Google Cloud’s network

Google Cloud’s networking is based on the highly scalable Jupiter network fabric and the high-performance, flexible Andromeda virtual network stack. Jupiter fabrics can deliver more that 1 petabit per second of total bisection bandwidth, which is enough capacity for 100 000 servers to exchange data at a rate of 10 Gbps each.

Google Cloud is divided into regions, which are further subdivided into zones. A region is a geographic area where the round-trip time (RTT) from one VM to another is typically under 1ms.

Google Network Infrastructure

Google network infrastructure consists of three main types of networks :

  • A data center network which connects all the machines in the network together
  • A software-based private network WAN which connects all data centers together
  • A software-defined public WAN for user-facing traffic entering the Google network

Network service tiers

Google Cloud is the first major public cloud to offer a tiered cloud network. Two tiers are available : premium and standard tier

Premium Tier delivers traffic from external systems to Google Cloud resources by using Google’s global network. This network consists of an extensive private fiber network with over 100 points of presence (PoPs) around the globe. This means that incoming traffic from the internet enters Google’s network at the PoP closest to the sending system. Within the Google network, traffic is routed from that PoP to the VM. Standard tier delivers traffic from external systems to Google Cloud resources by routing it over the internet. The traffic leaves the Google network at its neareast PoP.
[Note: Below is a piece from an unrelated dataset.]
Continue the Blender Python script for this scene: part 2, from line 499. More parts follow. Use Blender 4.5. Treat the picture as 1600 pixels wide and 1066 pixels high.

Standard tier offers a lower-cost alternative but can be limiting if you have a latency or performance sensitive app.

Connecting your network and Google’s network

In most projects, you need to connect your on-premise network to Google Cloud’s network. There are several options.

Cloud VPN is an easy and low-cost solution if you don’t need high-throughput. It lets you securely connect your on-premises network to your VPC network through an IPsec VPN connection in a single region.

Cloud Interconnect is a better solution if you need a more performant connection. You have two solutions : Dedicated Interconnect or Partner Interconnect.

Network Connectivity Center supports connecting different enterprise sites outside of Google Cloud by using Google’s network as a wide area network (WAN). It’s a hub-and-spoke model for network connectivity management in Google Cloud. Your on-premises networks connect to the hub via a HA VPN tunnel, VLAN attachments or router appliance instances.

See https://cloud.google.com/network-connectivity/docs/concepts for more information.

Virtual Private Cloud (VPC)

Virtual Private Cloud (VPC) provides networking functionality for your cloud-based systems. A VPC network is a global resource that consists of regional virtual subnetworks (subnets) in data centers, all connected by a global WAN (Google’s SDN).

#fixme default vpc? #fixme vpc firewall rules

Shared VPC

Shared VPC enables an organization to connect resources from multiple projects to a common VPC network so they can communicate with each other securely and efficiently using internal IPs from that network. You specify a host project and attach service projects to it. Eligible resources from service projects can use subnets in the Shared VPC

VPC Networking Peering

Google Cloud VPC Network Peering enables internal IP address connectivity across two VPC networks regardless of whether they belong to the same project or the same organization. Traffic stays within Google’s network and doesn’t traverse the public internet.

VPC Packet Mirroring

Packet Mirroring is useful when you need to monitor and analyze your security status. It clones the traffic of specific instances and forwards it for examination. It captures all traffic (ingress and egress) and packet data. Packet Mirroring copies traffic from mirrored sources (VM instances) and sends it to a collector destination (instance group behind an internal LB). To configure Packet Mirroring, you create a packet mirroring policy that specifies the source and the destination.

Cloud DNS

Cloud DNS is a managed, low-latency DNS service running on the same infrastructure as Google, which allows you to easily publish and manage millions of DNS zones and records.

Public DNS zones

Used for providing a namespace that is only visible inside the VPC or hybrid network environment.